The war on drugs isn’t working
BY ALEJANDRO ESCALONA alejandroescalona@comcast.net September 5, 2012 6:34PM
Margarita Lopez joins the Caravan for Peace to cross the Edmund Pettus Bridge on Aug. 29 in Selma, Ala. | Amanda Sowards~Montgomery Advertiser via AP
Updated: October 7, 2012 8:02AM
When family members of the victims of the drug violence in Mexico marched Monday in Chicago’s Little Village neighborhood, the human cost of drug trafficking became painfully evident.
Alfonso Moreno held up a sign with a photo of his son Alejandro, a computer engineer, who vanished on his way to a vacation in El Paso, Texas, more than a year ago. Authorities blame drug traffickers.
“He was outside Monterrey when he sent his last text,” Moreno told me.
Moreno was marching with Caravan for Peace, a group traveling across the United States on its way to Washington, D.C., calling for an end to the drug war. More than 60,000 people have been killed; 10,000 have disappeared, and 160,000 have been displaced since Mexican president Felipe Calderon launched an all-out war against the drug cartels 5œ years ago.
Renowned Mexican poet and activist Javier Sicilia heads Caravan for Peace, which began in San Diego in mid-August. Drug traffickers murdered Sicilia’s 24-year-old son in 2011.
Anita Sanchez, of Little Village, was among hundreds of demonstrators who joined Sicilia on Monday. Sanchez said she was protesting the drug violence not only in Mexico, but also in Chicago.
“We want to live in peace,” she said.
The murder rate in Chicago has exploded 30 percent in the past year.
Most of those killings, the Chicago Police say, are drug- and gang-related. And, according to the feds, Chicago is a main distribution hub for the Mexican drug cartels.
Sicilia says Caravan for Peace does not blame Americans alone for the drug violence. Rather, he holds responsible our nation’s drug policies, the American consumers of illegal drugs and the “corrupt and inept Mexican government.”

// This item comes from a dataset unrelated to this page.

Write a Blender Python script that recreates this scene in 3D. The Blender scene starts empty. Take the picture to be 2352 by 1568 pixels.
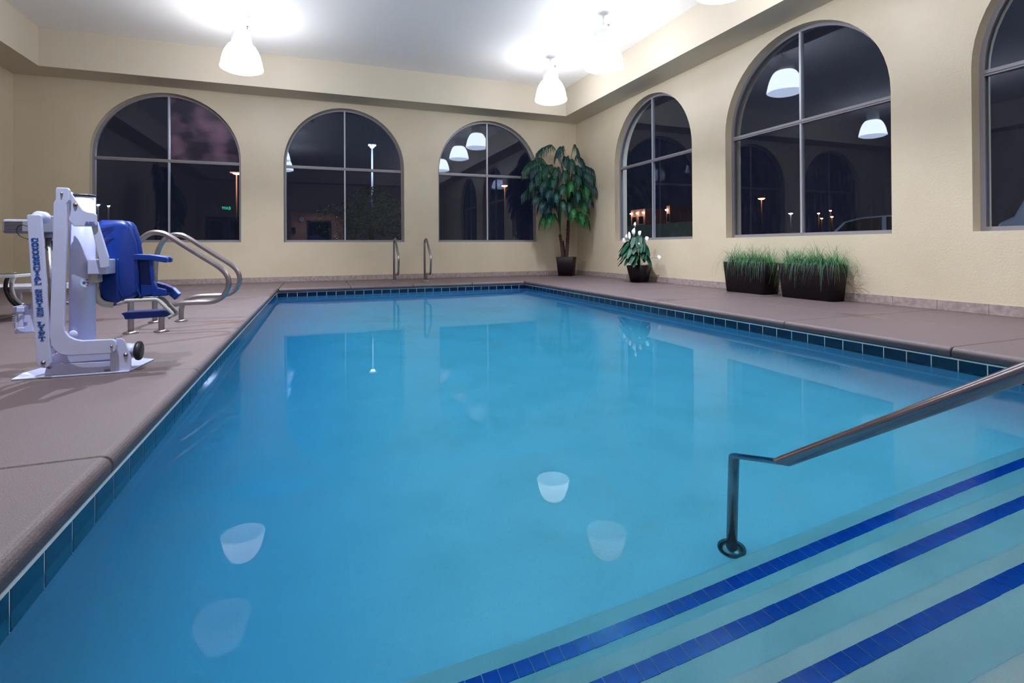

For him, the war on drugs has failed. He advocates legalizing drugs, stopping the flow of illegal arms across the southern border and preventing banks from laundering drug money.
“Chicago had gangsters wreaking havoc on the streets and corrupting government officials,” Sicilia said. “Prohibition did not work then and it is not working now.”
I admire Sicilia’s courage and commitment. And I agree that a war with 60,000 victims and no end in sight is a war that is failing.
I also agree the U.S. must do a better job of stopping the flow of assault weapons to the narcos and must go after banks that launder drug money.
But my worry is that legalizing drugs could lead to the drug cartels overrunning fragile democracies in Mexico and Central America so as to maintain control — even when drugs are legal — of the production and distribution.
The narcos have already infiltrated local, state and even federal authorities down south.
The U.S. will find out soon to what extent Mexican President-elect Enrique Pena Nieto will continue the war on drugs.
Pena Nieto’s infamous Institutional Revolutionary Party, back in power after 12 years, has a long history of looking the other way while high officials enrich themselves.
Sicilia’s Caravan for Peace reminded us that we, too, are responsible for the bloodshed in Mexico and in Chicago.